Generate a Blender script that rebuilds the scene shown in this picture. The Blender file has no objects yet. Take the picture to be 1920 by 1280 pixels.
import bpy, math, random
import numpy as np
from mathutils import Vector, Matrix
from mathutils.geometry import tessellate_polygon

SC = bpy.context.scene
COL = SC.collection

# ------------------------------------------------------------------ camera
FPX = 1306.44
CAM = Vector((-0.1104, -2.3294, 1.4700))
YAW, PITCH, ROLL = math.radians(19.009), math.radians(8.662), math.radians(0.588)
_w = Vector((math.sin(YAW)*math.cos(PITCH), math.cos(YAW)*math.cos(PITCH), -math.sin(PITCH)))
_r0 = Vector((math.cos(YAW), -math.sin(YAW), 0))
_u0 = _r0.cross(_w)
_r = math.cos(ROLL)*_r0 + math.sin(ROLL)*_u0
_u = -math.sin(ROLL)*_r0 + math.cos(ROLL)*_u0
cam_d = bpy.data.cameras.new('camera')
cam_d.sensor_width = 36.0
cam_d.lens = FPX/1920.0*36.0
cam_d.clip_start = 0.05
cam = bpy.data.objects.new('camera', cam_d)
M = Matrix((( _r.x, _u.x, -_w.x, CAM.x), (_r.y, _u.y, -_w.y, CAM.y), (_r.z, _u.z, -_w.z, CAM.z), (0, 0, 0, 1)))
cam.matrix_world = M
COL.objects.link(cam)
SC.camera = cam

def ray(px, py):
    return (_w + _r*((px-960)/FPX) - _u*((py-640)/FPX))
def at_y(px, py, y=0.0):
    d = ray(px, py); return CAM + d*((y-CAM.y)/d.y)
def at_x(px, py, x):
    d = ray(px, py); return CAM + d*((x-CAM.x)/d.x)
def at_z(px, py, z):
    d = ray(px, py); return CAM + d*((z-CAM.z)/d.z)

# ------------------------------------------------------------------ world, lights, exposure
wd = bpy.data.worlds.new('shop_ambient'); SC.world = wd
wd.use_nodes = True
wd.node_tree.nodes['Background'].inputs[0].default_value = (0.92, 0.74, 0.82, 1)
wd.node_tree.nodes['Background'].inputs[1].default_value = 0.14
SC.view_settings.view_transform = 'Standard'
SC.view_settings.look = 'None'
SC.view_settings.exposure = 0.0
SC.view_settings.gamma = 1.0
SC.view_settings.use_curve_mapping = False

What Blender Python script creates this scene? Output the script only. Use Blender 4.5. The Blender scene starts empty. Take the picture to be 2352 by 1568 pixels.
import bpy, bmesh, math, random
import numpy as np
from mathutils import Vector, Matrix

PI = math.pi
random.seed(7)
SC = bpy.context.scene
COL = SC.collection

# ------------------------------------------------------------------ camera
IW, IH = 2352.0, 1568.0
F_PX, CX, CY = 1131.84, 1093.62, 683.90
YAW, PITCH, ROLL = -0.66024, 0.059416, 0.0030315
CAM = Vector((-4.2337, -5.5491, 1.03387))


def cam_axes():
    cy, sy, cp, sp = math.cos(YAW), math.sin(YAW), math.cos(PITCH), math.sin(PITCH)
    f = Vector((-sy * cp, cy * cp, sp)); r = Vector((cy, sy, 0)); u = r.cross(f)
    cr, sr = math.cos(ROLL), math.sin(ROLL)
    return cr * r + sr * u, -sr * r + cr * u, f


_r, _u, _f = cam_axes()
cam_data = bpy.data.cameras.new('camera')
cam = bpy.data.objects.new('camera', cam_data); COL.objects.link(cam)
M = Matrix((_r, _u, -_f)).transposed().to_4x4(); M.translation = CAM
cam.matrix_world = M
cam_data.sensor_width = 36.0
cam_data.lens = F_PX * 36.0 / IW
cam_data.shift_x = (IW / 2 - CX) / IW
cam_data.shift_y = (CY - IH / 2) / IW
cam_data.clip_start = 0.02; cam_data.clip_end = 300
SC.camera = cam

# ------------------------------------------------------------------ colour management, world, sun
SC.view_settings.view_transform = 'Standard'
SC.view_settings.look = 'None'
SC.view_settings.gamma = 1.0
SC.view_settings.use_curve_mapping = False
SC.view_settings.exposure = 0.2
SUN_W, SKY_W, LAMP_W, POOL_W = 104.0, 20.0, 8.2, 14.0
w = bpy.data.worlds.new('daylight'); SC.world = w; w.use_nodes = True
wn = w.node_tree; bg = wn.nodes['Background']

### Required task
Starting with the line that contains "What Blender Python", repeat each line through the last one exactly as it appears. Include both ends and nothing more.

### Solution for this task
What Blender Python script creates this scene? Output the script only. Use Blender 4.5. The Blender scene starts empty. Take the picture to be 2352 by 1568 pixels.
import bpy, bmesh, math, random
import numpy as np
from mathutils import Vector, Matrix

PI = math.pi
random.seed(7)
SC = bpy.context.scene
COL = SC.collection

# ------------------------------------------------------------------ camera
IW, IH = 2352.0, 1568.0
F_PX, CX, CY = 1131.84, 1093.62, 683.90
YAW, PITCH, ROLL = -0.66024, 0.059416, 0.0030315
CAM = Vector((-4.2337, -5.5491, 1.03387))


def cam_axes():
    cy, sy, cp, sp = math.cos(YAW), math.sin(YAW), math.cos(PITCH), math.sin(PITCH)
    f = Vector((-sy * cp, cy * cp, sp)); r = Vector((cy, sy, 0)); u = r.cross(f)
    cr, sr = math.cos(ROLL), math.sin(ROLL)
    return cr * r + sr * u, -sr * r + cr * u, f


_r, _u, _f = cam_axes()
cam_data = bpy.data.cameras.new('camera')
cam = bpy.data.objects.new('camera', cam_data); COL.objects.link(cam)
M = Matrix((_r, _u, -_f)).transposed().to_4x4(); M.translation = CAM
cam.matrix_world = M
cam_data.sensor_width = 36.0
cam_data.lens = F_PX * 36.0 / IW
cam_data.shift_x = (IW / 2 - CX) / IW
cam_data.shift_y = (CY - IH / 2) / IW
cam_data.clip_start = 0.02; cam_data.clip_end = 300
SC.camera = cam

# ------------------------------------------------------------------ colour management, world, sun
SC.view_settings.view_transform = 'Standard'
SC.view_settings.look = 'None'
SC.view_settings.gamma = 1.0
SC.view_settings.use_curve_mapping = False
SC.view_settings.exposure = 0.2
SUN_W, SKY_W, LAMP_W, POOL_W = 104.0, 20.0, 8.2, 14.0
w = bpy.data.worlds.new('daylight'); SC.world = w; w.use_nodes = True
wn = w.node_tree; bg = wn.nodes['Background']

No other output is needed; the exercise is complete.